Wednesday, June 15, 2005

Intelligent Design

At the end of the day the argument between the proponents of intelligent design and the neo-Darwinists is one about the nature of intelligence itself.

The ID camp can't handle the idea that life took shape as the result of a process that was mindless - which is the clear implication of the work of materialist philosophers like Daniel Dennet.

No, they say, life-forms look like they were designed by an intelligent designer, ergo they were.

Now when they argue that random mutation coupled with natural selection can't account for all the biochemical intricacies we see in Nature they may actually have a point, but their alternative explanation requires the intervention of intelligence from outside Nature.

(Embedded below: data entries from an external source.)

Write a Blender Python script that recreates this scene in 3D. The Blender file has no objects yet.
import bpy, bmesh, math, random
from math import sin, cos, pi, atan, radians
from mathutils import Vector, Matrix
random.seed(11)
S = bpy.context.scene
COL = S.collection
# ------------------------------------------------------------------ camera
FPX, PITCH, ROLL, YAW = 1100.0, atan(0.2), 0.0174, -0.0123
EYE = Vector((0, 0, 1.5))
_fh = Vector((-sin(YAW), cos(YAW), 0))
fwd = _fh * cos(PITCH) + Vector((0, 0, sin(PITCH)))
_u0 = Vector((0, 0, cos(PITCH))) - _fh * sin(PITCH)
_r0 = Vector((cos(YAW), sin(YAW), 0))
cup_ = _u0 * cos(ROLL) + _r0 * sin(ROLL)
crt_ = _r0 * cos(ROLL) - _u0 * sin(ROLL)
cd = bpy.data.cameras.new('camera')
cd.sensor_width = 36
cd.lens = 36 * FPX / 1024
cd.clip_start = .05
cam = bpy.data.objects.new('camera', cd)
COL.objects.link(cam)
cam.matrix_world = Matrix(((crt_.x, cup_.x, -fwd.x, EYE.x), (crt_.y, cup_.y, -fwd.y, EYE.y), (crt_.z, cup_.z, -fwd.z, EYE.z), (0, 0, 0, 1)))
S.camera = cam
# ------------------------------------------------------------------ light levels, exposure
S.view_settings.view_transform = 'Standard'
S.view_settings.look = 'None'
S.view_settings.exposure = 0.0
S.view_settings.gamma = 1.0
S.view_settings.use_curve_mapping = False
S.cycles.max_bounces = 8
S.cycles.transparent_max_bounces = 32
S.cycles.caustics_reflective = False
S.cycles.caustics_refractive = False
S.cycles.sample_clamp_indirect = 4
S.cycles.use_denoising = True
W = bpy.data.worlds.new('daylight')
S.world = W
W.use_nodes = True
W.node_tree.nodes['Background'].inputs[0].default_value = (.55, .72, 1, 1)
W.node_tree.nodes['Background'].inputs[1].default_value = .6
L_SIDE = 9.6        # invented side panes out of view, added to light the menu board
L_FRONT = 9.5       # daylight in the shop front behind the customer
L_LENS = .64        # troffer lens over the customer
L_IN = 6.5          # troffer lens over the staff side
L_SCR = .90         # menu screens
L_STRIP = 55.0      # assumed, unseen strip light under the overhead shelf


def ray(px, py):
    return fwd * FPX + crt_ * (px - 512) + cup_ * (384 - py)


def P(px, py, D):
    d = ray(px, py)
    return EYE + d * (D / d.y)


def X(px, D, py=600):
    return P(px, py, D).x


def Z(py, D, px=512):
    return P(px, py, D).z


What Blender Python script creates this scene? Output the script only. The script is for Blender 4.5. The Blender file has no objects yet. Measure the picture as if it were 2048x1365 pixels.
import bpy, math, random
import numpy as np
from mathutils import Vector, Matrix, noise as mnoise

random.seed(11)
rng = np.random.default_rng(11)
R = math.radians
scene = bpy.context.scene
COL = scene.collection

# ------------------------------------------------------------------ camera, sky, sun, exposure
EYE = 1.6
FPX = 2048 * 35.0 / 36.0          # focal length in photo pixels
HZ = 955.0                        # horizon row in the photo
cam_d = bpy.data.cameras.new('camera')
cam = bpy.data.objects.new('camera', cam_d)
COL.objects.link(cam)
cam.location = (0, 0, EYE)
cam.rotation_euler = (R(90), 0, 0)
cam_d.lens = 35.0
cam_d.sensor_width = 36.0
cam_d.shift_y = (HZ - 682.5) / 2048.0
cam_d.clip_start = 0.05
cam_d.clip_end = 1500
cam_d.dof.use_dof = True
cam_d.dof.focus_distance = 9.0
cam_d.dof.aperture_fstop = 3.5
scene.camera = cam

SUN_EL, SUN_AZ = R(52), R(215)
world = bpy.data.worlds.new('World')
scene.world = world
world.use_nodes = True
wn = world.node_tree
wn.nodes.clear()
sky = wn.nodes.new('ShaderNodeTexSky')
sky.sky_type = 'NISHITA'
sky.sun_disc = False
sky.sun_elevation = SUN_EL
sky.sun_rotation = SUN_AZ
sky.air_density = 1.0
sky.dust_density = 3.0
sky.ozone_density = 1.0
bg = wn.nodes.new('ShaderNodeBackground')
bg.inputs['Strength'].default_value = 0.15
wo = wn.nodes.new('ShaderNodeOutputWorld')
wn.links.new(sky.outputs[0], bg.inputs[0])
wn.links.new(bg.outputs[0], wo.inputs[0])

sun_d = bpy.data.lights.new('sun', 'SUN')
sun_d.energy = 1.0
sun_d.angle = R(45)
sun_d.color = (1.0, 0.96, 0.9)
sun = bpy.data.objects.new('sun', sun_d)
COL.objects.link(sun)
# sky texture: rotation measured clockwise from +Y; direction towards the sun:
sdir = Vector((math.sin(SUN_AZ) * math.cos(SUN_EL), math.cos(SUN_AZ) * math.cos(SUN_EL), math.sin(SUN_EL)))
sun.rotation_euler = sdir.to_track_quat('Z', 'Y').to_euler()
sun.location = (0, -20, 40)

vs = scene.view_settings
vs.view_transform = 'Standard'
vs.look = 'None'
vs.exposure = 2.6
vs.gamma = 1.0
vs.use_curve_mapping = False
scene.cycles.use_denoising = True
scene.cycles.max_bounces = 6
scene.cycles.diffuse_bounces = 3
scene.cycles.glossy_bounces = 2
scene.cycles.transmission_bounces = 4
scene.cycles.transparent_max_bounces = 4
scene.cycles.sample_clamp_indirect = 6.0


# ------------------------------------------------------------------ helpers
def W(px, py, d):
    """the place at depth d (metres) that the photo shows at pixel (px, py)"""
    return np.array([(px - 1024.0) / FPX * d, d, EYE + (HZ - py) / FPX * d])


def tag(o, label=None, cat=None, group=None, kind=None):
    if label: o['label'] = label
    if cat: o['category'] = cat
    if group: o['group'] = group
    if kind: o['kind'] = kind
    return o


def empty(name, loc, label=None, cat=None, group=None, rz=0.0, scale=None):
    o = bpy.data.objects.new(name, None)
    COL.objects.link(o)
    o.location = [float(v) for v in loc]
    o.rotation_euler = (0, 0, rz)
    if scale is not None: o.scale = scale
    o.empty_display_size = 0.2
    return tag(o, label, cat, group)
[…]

You get the impression that while the materialists see self-conscious intelligence as a bizarre aberration within a mindless material universe - our peculiar aberration as people - the ID camp regard the source of intelligent design as some sort of super-person with essentially the same mental attributes of an ordinary human being but generally operating on an infinite scale.

The materialists are locked into a worldview that refuses to acknowledge any other way of perceiving reality except as a the cumulative result of the interactions of tiny, individual pieces of matter.

Cosmologists might be telling us that time, randomness, three-dimensional space etc might all be considered artefacts of perception, but the Neo-Ds aren't listening. For them evolution is a sequential algorithm that takes tiny things and under certain conditions and over geological timeframes creates larger, more interesting structures.

They're just not that interested whether along the way it results in patterns (such as intelligence) that mirror fundamental properties and processes of the universe at many different scales and possibly across different dimensions as well.